- Exercise objective -
Transcribe only the lines from the line with "rows_all, skirt=0.12, cols=4)" through the line with "tag(far_road, 'grey asphalt", exactly, counting both of those lines as part of the stretch.

- Material provided -
▽

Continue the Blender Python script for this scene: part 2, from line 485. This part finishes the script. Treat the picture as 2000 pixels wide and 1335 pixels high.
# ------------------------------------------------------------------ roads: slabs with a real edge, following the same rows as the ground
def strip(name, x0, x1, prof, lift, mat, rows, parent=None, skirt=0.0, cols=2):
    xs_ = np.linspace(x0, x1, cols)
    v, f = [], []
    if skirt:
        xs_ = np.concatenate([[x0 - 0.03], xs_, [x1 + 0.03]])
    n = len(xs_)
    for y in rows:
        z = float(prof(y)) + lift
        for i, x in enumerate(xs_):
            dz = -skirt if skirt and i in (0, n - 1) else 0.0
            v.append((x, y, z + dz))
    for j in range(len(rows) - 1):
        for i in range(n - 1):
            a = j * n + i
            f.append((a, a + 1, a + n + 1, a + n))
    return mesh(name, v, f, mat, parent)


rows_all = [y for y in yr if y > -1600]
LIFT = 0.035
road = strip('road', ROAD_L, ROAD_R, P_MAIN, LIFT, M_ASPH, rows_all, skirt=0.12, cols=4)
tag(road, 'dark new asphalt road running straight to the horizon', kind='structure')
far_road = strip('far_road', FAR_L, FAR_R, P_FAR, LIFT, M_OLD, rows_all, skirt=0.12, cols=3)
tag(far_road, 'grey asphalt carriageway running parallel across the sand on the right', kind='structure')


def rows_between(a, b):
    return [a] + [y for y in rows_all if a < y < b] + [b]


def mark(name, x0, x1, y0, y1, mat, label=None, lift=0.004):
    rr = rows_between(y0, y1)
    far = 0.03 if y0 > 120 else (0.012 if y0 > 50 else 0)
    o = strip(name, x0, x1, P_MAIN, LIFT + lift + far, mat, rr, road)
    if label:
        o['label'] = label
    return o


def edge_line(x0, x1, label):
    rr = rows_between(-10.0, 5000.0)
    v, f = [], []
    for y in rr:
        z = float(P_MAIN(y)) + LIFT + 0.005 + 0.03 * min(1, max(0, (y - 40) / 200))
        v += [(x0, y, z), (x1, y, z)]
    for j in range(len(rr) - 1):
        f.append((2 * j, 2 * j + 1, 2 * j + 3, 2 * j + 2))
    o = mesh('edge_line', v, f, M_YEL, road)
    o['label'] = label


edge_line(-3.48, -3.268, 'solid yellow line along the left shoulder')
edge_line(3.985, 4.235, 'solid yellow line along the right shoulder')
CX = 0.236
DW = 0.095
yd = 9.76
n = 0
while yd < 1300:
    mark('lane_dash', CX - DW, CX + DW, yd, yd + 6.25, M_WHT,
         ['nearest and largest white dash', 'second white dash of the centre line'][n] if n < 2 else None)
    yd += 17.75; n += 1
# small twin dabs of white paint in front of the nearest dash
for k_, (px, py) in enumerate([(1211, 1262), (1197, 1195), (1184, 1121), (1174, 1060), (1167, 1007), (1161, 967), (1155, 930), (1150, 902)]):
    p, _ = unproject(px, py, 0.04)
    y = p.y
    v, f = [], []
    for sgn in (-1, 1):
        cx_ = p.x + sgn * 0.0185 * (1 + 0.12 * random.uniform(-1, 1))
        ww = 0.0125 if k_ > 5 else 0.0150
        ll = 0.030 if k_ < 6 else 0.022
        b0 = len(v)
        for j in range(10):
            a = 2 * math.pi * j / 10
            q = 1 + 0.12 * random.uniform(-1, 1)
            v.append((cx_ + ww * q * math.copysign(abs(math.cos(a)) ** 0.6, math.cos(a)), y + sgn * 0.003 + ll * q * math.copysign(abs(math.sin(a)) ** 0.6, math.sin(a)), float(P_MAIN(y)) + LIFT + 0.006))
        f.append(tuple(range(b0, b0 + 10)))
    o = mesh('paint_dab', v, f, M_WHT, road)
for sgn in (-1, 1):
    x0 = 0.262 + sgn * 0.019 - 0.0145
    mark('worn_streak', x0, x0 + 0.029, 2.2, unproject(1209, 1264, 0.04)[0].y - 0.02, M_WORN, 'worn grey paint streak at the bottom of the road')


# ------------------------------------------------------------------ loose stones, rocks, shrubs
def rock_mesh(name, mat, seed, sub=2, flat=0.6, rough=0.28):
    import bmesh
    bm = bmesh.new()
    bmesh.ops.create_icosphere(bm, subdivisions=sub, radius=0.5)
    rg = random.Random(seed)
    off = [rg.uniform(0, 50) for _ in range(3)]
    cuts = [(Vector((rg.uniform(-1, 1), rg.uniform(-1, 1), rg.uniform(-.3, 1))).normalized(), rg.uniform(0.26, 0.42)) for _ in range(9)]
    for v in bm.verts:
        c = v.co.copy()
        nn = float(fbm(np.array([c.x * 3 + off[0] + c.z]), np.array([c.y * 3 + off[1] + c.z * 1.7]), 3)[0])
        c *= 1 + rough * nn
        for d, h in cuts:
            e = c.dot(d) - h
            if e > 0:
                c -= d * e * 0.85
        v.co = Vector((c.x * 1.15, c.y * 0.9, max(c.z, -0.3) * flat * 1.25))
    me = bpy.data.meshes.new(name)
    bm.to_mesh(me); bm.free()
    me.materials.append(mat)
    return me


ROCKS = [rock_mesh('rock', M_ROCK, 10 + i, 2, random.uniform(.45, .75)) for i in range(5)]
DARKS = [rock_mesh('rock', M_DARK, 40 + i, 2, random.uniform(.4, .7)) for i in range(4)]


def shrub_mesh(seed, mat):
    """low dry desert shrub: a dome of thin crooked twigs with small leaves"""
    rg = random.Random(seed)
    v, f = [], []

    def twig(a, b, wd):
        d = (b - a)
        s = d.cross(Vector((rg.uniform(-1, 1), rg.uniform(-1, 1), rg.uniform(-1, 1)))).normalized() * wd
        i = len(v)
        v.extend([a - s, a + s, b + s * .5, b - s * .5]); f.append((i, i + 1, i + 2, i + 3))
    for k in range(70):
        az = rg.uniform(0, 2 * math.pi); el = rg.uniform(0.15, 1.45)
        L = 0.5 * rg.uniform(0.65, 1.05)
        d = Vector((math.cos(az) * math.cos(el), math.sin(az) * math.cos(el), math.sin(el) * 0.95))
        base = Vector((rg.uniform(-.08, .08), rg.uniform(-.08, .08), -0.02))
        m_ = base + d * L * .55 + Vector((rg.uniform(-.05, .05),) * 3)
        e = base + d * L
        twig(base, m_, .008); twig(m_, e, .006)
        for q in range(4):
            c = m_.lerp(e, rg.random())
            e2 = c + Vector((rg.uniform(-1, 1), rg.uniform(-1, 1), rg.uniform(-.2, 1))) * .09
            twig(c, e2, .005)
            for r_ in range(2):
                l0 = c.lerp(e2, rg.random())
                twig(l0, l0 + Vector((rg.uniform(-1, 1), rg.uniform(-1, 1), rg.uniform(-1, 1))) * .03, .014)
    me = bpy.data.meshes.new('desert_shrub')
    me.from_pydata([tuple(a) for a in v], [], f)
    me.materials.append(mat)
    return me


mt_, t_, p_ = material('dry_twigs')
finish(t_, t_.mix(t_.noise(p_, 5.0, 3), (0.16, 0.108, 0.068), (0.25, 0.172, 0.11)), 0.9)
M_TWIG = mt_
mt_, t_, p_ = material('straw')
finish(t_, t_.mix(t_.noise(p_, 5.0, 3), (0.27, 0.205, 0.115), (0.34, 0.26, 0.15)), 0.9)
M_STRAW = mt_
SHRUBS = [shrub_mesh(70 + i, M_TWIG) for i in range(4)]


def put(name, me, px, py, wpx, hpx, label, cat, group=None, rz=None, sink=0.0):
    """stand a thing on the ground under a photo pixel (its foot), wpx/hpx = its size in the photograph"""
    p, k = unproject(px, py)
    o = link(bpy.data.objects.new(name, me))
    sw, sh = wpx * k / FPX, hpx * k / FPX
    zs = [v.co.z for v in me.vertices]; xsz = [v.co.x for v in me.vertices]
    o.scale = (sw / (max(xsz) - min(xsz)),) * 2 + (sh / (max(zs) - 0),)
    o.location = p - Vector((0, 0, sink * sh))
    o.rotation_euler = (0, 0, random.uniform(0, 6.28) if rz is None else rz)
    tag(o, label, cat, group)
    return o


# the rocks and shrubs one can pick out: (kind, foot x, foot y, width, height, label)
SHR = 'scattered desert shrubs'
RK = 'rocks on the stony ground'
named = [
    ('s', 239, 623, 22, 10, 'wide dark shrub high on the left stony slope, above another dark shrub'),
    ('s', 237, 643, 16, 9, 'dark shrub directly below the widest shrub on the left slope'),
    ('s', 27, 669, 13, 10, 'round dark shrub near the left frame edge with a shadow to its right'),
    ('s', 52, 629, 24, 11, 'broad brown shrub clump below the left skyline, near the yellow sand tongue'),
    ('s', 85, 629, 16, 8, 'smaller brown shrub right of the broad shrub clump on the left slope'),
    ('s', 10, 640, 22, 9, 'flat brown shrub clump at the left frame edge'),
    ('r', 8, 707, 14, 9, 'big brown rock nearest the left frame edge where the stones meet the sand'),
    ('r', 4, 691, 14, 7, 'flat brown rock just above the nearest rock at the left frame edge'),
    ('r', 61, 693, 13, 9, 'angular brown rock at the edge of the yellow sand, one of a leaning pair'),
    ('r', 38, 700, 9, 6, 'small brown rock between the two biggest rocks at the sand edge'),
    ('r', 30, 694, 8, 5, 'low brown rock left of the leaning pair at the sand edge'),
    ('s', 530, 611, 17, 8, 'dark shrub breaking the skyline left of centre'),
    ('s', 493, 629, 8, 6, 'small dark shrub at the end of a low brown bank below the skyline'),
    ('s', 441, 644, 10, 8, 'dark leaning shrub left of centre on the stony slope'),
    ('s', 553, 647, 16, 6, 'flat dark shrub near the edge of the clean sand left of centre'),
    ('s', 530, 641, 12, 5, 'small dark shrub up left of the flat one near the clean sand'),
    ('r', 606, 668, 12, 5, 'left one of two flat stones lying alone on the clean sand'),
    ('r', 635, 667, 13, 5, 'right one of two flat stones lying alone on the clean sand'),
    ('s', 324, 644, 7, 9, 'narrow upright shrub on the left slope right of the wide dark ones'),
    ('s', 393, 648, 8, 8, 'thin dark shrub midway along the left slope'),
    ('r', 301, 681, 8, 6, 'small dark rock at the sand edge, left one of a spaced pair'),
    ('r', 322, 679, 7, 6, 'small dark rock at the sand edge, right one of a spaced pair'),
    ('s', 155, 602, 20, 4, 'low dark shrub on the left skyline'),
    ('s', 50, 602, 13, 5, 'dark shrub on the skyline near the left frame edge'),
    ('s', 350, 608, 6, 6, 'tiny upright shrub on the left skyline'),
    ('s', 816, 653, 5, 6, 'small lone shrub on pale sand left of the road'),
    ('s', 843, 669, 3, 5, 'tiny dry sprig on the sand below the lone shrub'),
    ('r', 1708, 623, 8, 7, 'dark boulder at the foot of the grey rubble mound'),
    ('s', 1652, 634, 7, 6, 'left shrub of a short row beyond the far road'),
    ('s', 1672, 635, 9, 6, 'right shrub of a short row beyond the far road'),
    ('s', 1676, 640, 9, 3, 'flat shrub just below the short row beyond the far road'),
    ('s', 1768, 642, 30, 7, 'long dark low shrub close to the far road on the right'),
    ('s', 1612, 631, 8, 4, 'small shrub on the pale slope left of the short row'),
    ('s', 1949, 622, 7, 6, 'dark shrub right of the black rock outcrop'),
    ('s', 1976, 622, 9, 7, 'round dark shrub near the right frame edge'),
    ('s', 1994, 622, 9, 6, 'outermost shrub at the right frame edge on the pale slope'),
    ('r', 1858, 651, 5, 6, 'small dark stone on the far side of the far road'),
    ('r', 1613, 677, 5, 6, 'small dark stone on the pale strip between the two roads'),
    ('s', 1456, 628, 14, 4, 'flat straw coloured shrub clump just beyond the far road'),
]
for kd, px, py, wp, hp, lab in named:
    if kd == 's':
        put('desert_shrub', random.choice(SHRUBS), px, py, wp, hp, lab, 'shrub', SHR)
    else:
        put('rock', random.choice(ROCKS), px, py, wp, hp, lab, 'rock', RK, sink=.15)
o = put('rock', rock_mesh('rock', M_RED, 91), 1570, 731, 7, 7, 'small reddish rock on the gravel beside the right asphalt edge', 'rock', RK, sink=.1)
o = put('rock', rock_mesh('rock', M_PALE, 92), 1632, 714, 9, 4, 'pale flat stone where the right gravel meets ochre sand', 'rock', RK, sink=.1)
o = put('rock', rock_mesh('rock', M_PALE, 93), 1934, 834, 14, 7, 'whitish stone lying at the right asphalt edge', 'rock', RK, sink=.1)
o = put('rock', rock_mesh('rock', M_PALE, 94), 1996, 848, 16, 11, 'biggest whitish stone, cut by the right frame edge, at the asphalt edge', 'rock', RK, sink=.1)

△

- Exercise output -
road = strip('road', ROAD_L, ROAD_R, P_MAIN, LIFT, M_ASPH, rows_all, skirt=0.12, cols=4)
tag(road, 'dark new asphalt road running straight to the horizon', kind='structure')
far_road = strip('far_road', FAR_L, FAR_R, P_FAR, LIFT, M_OLD, rows_all, skirt=0.12, cols=3)
tag(far_road, 'grey asphalt carriageway running parallel across the sand on the right', kind='structure')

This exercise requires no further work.